During inference, the pre‑trained DM generates a noisy latent representation of the channel at diffusion step t (h_t). The authors then formulate a conditional posterior sampling rule that combines the DM’s learned reverse‑diffusion mean μ_θ(h_t, t) with a closed‑form Gaussian approximation of the likelihood p(y|h) derived from the pilot observations y. This “conditional posterior diffusion” updates the latent state at each step while explicitly incorporating measurement information, dramatically reducing the number of required diffusion steps and overall computational load compared with unconditional sampling used in prior score‑based generative methods.

The framework is extended to low‑resolution ADC scenarios. By modeling the quantization process and approximating the resulting likelihood as a Gaussian with modified variance, the same posterior update can be applied to 1‑bit, 2‑bit, 3‑bit, etc., receivers. The authors claim this is the first work that adapts diffusion models to few‑bit quantized MIMO channel estimation, achieving notable NMSE improvements over state‑of‑the‑art quantized CS‑AMP algorithms while preserving low latency.

A major practical obstacle is the scarcity of clean channel ground‑truth data for training.

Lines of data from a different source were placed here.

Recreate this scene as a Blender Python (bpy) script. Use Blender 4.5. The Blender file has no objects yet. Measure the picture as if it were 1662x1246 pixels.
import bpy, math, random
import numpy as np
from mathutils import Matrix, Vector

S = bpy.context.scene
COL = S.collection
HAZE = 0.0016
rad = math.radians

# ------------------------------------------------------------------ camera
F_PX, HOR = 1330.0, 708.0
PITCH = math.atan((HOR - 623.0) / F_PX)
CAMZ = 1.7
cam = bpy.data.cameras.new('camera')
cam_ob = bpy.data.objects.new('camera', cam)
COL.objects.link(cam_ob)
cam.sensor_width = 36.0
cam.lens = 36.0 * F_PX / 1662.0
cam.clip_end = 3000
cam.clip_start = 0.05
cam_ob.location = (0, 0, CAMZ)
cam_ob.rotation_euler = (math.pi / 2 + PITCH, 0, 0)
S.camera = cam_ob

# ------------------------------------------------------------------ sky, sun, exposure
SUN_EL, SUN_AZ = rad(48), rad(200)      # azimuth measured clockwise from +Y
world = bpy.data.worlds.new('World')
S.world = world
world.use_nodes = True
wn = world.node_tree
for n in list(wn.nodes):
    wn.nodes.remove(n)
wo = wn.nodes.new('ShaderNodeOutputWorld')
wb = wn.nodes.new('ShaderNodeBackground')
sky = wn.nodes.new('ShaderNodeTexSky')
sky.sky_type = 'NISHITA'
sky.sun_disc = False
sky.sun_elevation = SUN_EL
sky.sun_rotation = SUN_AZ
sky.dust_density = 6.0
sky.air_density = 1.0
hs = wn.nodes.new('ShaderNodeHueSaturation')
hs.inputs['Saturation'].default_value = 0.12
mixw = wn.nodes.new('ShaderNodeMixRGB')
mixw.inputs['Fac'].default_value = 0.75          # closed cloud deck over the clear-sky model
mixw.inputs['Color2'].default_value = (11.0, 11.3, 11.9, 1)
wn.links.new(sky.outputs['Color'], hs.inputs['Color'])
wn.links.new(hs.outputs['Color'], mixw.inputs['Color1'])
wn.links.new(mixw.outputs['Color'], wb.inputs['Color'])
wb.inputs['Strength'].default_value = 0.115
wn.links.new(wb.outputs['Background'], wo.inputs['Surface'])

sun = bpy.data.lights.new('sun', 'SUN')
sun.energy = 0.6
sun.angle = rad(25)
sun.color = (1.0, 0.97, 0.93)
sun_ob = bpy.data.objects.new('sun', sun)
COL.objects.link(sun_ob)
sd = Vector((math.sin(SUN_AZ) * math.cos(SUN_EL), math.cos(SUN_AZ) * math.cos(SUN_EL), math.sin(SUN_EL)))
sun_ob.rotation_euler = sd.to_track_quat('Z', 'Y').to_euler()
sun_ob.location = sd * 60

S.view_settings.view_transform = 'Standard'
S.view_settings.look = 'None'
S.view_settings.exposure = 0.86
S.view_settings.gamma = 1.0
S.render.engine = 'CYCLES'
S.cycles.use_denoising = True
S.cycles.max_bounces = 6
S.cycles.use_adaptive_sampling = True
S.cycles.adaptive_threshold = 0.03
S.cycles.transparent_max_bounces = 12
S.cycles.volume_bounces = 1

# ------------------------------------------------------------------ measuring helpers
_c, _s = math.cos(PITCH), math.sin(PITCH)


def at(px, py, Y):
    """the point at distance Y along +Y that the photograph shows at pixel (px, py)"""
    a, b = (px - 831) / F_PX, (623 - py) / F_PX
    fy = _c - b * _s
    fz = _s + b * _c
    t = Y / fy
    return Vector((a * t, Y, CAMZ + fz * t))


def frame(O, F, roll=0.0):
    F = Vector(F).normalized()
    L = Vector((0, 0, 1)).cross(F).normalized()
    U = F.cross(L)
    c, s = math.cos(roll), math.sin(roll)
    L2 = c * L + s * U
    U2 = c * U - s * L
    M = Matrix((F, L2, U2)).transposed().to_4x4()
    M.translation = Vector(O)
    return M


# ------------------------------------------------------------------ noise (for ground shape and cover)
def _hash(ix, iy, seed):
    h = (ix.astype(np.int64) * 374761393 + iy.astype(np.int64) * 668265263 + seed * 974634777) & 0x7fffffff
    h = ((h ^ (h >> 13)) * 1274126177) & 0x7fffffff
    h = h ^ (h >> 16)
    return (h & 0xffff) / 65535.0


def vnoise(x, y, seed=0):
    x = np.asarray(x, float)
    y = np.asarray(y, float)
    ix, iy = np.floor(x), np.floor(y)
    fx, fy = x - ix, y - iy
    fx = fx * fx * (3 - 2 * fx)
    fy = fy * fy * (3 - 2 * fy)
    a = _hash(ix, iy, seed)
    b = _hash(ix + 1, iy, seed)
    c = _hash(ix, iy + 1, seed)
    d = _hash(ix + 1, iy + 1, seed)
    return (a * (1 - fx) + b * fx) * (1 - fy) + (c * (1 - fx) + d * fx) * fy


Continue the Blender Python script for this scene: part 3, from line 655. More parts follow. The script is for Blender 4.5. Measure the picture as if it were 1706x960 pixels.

To address this, the paper integrates Stein’s Unbiased Risk Estimator (SURE) into the DM training pipeline, allowing the network to be trained solely on noisy channel observations. SURE provides an unbiased estimate of the mean‑squared error without requiring clean labels, enabling unsupervised learning that is well‑suited for over‑the‑air deployment.

Experimental results are presented for 64 × 64 and 128 × 128 antenna arrays with pilot ratios α = N_p/N_t ranging from 0.3 to 0.5. The proposed method outperforms the best existing diffusion‑based estimator (score‑based generative model) by 3–5 dB in NMSE and reduces inference latency by roughly a factor of ten (≈0.8 ms versus several milliseconds). Moreover, it achieves comparable or better performance with only half the pilot overhead, confirming its scalability to ultra‑massive MIMO. The lightweight CNN architecture used for the diffusion network reduces parameter count by 2–3× relative to prior works, facilitating real‑time implementation on standard hardware.

The authors acknowledge limitations: the diffusion model still requires a large simulated dataset for pre‑training, which may not perfectly match real‑world channel statistics, and the current formulation assumes quasi‑static channels, leaving fast‑fading scenarios for future investigation. They suggest extending the approach with online adaptation, multi‑cell collaborative learning, and hardware‑accelerated implementations to further improve robustness and energy efficiency.

In summary, the paper makes three key contributions: (1) a diffusion‑model‑based Bayesian estimator that integrates pilot measurements directly into the reverse‑diffusion process, (2) an adaptation of this estimator to low‑resolution quantized receivers, and (3) a SURE‑driven unsupervised training scheme that eliminates the need for clean channel labels. Together, these innovations advance the practicality of generative‑AI techniques for real‑time, high‑dimensional wireless channel estimation.